-- Start of Given information --
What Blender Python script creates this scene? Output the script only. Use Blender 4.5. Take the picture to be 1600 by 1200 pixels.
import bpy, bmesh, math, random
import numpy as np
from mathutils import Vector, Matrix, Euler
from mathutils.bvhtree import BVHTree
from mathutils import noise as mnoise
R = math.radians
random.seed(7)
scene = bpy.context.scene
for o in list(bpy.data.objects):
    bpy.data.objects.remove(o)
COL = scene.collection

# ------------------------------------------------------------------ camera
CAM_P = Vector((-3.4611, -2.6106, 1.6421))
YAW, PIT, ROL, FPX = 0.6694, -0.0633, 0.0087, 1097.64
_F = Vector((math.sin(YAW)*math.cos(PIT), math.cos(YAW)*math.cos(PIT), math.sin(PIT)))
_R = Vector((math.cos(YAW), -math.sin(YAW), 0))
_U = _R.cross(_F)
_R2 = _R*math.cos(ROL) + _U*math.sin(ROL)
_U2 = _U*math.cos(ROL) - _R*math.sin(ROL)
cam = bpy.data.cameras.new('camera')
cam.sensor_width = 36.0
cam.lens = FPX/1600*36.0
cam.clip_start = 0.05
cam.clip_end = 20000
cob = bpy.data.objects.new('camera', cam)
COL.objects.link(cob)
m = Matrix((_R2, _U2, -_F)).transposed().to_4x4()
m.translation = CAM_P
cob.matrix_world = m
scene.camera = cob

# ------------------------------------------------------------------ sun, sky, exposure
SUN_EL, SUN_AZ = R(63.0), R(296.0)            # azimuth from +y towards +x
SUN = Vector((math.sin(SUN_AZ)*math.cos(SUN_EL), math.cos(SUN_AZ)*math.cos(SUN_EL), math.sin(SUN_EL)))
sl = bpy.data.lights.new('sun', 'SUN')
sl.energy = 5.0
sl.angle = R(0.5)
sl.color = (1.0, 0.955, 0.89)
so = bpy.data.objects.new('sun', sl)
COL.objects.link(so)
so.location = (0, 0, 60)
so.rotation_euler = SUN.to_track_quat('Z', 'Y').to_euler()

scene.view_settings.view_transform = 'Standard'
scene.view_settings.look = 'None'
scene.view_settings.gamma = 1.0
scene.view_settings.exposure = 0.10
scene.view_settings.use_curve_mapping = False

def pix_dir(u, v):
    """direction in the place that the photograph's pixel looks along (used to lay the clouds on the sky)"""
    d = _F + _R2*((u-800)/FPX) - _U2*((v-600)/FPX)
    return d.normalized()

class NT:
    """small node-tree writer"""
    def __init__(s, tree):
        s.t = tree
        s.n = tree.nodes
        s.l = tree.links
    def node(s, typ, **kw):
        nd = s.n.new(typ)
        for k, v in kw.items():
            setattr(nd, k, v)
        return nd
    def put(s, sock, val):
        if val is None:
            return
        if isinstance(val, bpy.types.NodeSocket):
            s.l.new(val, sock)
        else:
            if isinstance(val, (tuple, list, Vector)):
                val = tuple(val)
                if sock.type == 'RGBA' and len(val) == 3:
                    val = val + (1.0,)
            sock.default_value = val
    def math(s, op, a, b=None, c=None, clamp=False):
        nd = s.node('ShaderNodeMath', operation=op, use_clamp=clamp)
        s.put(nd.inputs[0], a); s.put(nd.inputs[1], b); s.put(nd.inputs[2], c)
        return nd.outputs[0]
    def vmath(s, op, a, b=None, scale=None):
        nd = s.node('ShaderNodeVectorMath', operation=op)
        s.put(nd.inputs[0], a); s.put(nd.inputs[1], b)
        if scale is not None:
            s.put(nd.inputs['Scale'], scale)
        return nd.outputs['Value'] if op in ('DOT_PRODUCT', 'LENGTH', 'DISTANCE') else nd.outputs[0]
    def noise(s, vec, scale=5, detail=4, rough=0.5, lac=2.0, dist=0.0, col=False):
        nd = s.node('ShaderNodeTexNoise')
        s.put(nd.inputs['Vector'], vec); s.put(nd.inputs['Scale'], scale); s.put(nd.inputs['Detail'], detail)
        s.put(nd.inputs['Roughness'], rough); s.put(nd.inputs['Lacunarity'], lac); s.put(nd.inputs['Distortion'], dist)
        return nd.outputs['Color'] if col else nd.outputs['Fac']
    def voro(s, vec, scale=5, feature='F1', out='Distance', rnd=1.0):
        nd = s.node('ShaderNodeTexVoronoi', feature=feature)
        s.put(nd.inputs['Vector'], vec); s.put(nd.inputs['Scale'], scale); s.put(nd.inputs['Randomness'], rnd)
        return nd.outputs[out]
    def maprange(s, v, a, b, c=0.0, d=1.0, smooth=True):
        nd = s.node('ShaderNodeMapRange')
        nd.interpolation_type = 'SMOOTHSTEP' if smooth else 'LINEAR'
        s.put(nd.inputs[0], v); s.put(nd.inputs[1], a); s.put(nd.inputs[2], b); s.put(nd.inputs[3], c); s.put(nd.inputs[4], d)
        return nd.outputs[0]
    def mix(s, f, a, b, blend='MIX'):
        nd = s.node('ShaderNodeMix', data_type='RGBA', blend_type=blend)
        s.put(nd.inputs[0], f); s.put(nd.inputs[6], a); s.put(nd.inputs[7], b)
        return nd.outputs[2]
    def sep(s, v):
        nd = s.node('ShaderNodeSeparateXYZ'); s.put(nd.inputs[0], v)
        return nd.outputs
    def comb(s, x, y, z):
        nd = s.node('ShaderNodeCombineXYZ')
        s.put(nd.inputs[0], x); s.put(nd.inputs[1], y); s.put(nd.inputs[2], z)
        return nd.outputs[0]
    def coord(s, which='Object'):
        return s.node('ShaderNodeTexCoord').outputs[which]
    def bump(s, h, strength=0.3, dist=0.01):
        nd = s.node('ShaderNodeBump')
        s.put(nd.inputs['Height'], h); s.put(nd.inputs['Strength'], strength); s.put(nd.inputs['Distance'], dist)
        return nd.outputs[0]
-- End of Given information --
Quote verbatim the opening lines of the listing above, ending with the line where "COL = scene.collection" appears; include both endpoints and nothing more.

The completed task
What Blender Python script creates this scene? Output the script only. Use Blender 4.5. Take the picture to be 1600 by 1200 pixels.
import bpy, bmesh, math, random
import numpy as np
from mathutils import Vector, Matrix, Euler
from mathutils.bvhtree import BVHTree
from mathutils import noise as mnoise
R = math.radians
random.seed(7)
scene = bpy.context.scene
for o in list(bpy.data.objects):
    bpy.data.objects.remove(o)
COL = scene.collection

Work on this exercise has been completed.